- GIVEN MATERIAL -
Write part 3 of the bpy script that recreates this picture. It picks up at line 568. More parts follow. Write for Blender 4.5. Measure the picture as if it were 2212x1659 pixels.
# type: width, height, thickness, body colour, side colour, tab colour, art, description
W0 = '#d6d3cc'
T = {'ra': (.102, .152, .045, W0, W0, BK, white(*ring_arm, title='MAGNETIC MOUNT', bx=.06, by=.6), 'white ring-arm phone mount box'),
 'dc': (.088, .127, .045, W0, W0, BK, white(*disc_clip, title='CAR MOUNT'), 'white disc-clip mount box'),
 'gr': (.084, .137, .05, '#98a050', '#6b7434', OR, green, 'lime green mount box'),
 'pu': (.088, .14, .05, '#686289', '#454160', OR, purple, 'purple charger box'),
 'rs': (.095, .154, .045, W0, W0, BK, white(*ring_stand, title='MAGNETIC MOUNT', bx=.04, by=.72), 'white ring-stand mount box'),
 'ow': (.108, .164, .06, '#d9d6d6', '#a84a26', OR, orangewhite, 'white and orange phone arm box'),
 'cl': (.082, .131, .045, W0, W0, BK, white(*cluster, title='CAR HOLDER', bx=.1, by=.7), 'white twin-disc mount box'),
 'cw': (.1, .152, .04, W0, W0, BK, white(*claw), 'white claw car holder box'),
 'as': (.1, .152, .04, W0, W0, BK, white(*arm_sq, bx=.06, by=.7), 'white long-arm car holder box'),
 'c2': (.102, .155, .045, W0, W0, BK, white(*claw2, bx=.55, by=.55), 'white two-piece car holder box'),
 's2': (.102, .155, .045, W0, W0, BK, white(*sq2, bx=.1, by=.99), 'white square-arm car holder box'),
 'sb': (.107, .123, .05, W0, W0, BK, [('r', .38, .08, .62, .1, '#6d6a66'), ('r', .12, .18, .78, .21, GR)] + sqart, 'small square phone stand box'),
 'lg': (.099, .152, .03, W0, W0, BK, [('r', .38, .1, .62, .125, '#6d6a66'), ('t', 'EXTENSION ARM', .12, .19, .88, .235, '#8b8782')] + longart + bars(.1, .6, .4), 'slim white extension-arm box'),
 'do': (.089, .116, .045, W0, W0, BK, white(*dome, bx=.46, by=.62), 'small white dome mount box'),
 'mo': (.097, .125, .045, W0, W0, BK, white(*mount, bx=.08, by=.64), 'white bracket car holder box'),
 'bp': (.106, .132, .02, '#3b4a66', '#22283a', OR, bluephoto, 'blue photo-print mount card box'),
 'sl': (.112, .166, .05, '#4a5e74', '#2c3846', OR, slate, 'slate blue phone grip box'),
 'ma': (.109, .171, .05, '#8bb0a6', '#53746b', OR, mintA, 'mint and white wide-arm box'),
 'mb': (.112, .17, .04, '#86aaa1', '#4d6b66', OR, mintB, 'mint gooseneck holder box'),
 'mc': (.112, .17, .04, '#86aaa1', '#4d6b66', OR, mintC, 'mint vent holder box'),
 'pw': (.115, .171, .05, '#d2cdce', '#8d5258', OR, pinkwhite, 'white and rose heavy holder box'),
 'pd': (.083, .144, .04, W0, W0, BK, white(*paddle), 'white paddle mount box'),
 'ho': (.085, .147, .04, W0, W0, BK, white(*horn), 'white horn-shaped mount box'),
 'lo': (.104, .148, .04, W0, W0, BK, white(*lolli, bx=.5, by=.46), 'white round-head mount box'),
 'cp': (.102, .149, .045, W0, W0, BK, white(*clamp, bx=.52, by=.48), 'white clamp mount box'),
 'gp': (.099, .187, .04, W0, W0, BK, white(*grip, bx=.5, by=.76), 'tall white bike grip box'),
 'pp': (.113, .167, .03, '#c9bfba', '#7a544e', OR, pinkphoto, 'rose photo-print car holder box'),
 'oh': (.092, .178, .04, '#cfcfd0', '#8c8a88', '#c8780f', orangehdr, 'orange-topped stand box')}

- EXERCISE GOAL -
Retype all of the data shown above, word for word.

- COMPLETED EXERCISE -
Write part 3 of the bpy script that recreates this picture. It picks up at line 568. More parts follow. Write for Blender 4.5. Measure the picture as if it were 2212x1659 pixels.
# type: width, height, thickness, body colour, side colour, tab colour, art, description
W0 = '#d6d3cc'
T = {'ra': (.102, .152, .045, W0, W0, BK, white(*ring_arm, title='MAGNETIC MOUNT', bx=.06, by=.6), 'white ring-arm phone mount box'),
 'dc': (.088, .127, .045, W0, W0, BK, white(*disc_clip, title='CAR MOUNT'), 'white disc-clip mount box'),
 'gr': (.084, .137, .05, '#98a050', '#6b7434', OR, green, 'lime green mount box'),
 'pu': (.088, .14, .05, '#686289', '#454160', OR, purple, 'purple charger box'),
 'rs': (.095, .154, .045, W0, W0, BK, white(*ring_stand, title='MAGNETIC MOUNT', bx=.04, by=.72), 'white ring-stand mount box'),
 'ow': (.108, .164, .06, '#d9d6d6', '#a84a26', OR, orangewhite, 'white and orange phone arm box'),
 'cl': (.082, .131, .045, W0, W0, BK, white(*cluster, title='CAR HOLDER', bx=.1, by=.7), 'white twin-disc mount box'),
 'cw': (.1, .152, .04, W0, W0, BK, white(*claw), 'white claw car holder box'),
 'as': (.1, .152, .04, W0, W0, BK, white(*arm_sq, bx=.06, by=.7), 'white long-arm car holder box'),
 'c2': (.102, .155, .045, W0, W0, BK, white(*claw2, bx=.55, by=.55), 'white two-piece car holder box'),
 's2': (.102, .155, .045, W0, W0, BK, white(*sq2, bx=.1, by=.99), 'white square-arm car holder box'),
 'sb': (.107, .123, .05, W0, W0, BK, [('r', .38, .08, .62, .1, '#6d6a66'), ('r', .12, .18, .78, .21, GR)] + sqart, 'small square phone stand box'),
 'lg': (.099, .152, .03, W0, W0, BK, [('r', .38, .1, .62, .125, '#6d6a66'), ('t', 'EXTENSION ARM', .12, .19, .88, .235, '#8b8782')] + longart + bars(.1, .6, .4), 'slim white extension-arm box'),
 'do': (.089, .116, .045, W0, W0, BK, white(*dome, bx=.46, by=.62), 'small white dome mount box'),
 'mo': (.097, .125, .045, W0, W0, BK, white(*mount, bx=.08, by=.64), 'white bracket car holder box'),
 'bp': (.106, .132, .02, '#3b4a66', '#22283a', OR, bluephoto, 'blue photo-print mount card box'),
 'sl': (.112, .166, .05, '#4a5e74', '#2c3846', OR, slate, 'slate blue phone grip box'),
 'ma': (.109, .171, .05, '#8bb0a6', '#53746b', OR, mintA, 'mint and white wide-arm box'),
 'mb': (.112, .17, .04, '#86aaa1', '#4d6b66', OR, mintB, 'mint gooseneck holder box'),
 'mc': (.112, .17, .04, '#86aaa1', '#4d6b66', OR, mintC, 'mint vent holder box'),
 'pw': (.115, .171, .05, '#d2cdce', '#8d5258', OR, pinkwhite, 'white and rose heavy holder box'),
 'pd': (.083, .144, .04, W0, W0, BK, white(*paddle), 'white paddle mount box'),
 'ho': (.085, .147, .04, W0, W0, BK, white(*horn), 'white horn-shaped mount box'),
 'lo': (.104, .148, .04, W0, W0, BK, white(*lolli, bx=.5, by=.46), 'white round-head mount box'),
 'cp': (.102, .149, .045, W0, W0, BK, white(*clamp, bx=.52, by=.48), 'white clamp mount box'),
 'gp': (.099, .187, .04, W0, W0, BK, white(*grip, bx=.5, by=.76), 'tall white bike grip box'),
 'pp': (.113, .167, .03, '#c9bfba', '#7a544e', OR, pinkphoto, 'rose photo-print car holder box'),
 'oh': (.092, .178, .04, '#cfcfd0', '#8c8a88', '#c8780f', orangehdr, 'orange-topped stand box')}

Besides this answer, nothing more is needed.